How do secondary indexes work in Cassandra?

Query with only secondary index is also possible in Cassandra 2.x

select * from update_audit where record_link_id=9897;

But this has a large impact on fetching data, because it reads all partitions on distributed environment. The data fetched by this query is also not consistent and could not relay on it.

Suggestion:
Use of Secondary index is considered to be a DIRT query from NoSQL Data Model view.

To avoid secondary index, we could create a new table and copy data to it. Since this is a query of the application, Tables are derived from queries.


select * from update_audit where scopeid=35 and formid=78005 and record_link_id=9897;

How the above query will work internally in cassandra?

Essentially, all data for partition scopeid=35 and formid=78005 will be returned, and then filtered by the record_link_id index.
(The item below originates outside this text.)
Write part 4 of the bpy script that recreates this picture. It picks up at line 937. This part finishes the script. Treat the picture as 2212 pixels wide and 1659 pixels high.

It will look for the record_link_id entry for 9897, and attempt to match-up entries that match the rows returned where scopeid=35 and formid=78005. The intersection of the rows for the partition keys and the index keys will be returned.

How high-cardinality column (record_link_id)index will affect the query performance for the above query?

High-cardinality indexes essentially create a row for (almost) each entry in the main table. Performance is affected, because Cassandra is designed to perform sequential reads for query results. An index query essentially forces Cassandra to perform random reads. As cardinality of your indexed value increases, so does the time it takes to find the queried value.

Does cassandra will touch all nodes for the above query? WHY?

No. It should only touch a node that is responsible for the scopeid=35 and formid=78005 partition. Indexes likewise are stored locally, only contain entries that are valid for the local node.

creating index over high-cardinality columns will be the fastest and best data model

The problem here is that approach does not scale, and will be slow if update_audit is a large dataset. MVP Richard Low has a great article on secondary indexes(The Sweet Spot For Cassandra Secondary Indexing), and particularly on this point:

If your table was significantly larger than memory, a query would be very slow even to return just a few thousand results. Returning potentially millions of users would be disastrous even though it would appear to be an efficient query.

...

In practice, this means indexing is most useful for returning tens, maybe hundreds of results. Bear this in mind when you next consider using a secondary index.

Now, your approach of first restricting by a specific partition will help (as your partition should certainly fit into memory). But I feel the better-performing choice here would be to make record_link_id a clustering key, instead of relying on a secondary index.

Edit

How does having index on low cardinality index when there are millions of users scale even when we provide the primary key

It will depend on how wide your rows are. The tricky thing about extremely low cardinality indexes, is that the % of rows returned is usually greater. For instance, consider a wide-row users table. You restrict by the partition key in your query, but there are still 10,000 rows returned. If your index is on something like gender, your query will have to filter-out about half of those rows, which won't perform well.

Secondary indexes tend to work best on (for lack of a better description) "middle of the road" cardinality. Using the above example of a wide-row users table, an index on country or state should perform much better than an index on gender (assuming that most of those users don't all live in the same country or state).

Edit 20180913

For your answer to 1st question "How the above query will work internally in cassandra?", do you know what's the behavior when query with pagination?

Consider the following diagram, taken from the Java Driver documentation (v3.6):

enter image description here

Basically, paging will cause the query to break itself up and return to the cluster for the next iteration of results. It'd be less likely to timeout, but performance will trend downward, proportional to the size of the total result set and the number of nodes in the cluster.

TL;DR; The more requested results spread over more nodes, the longer it will take.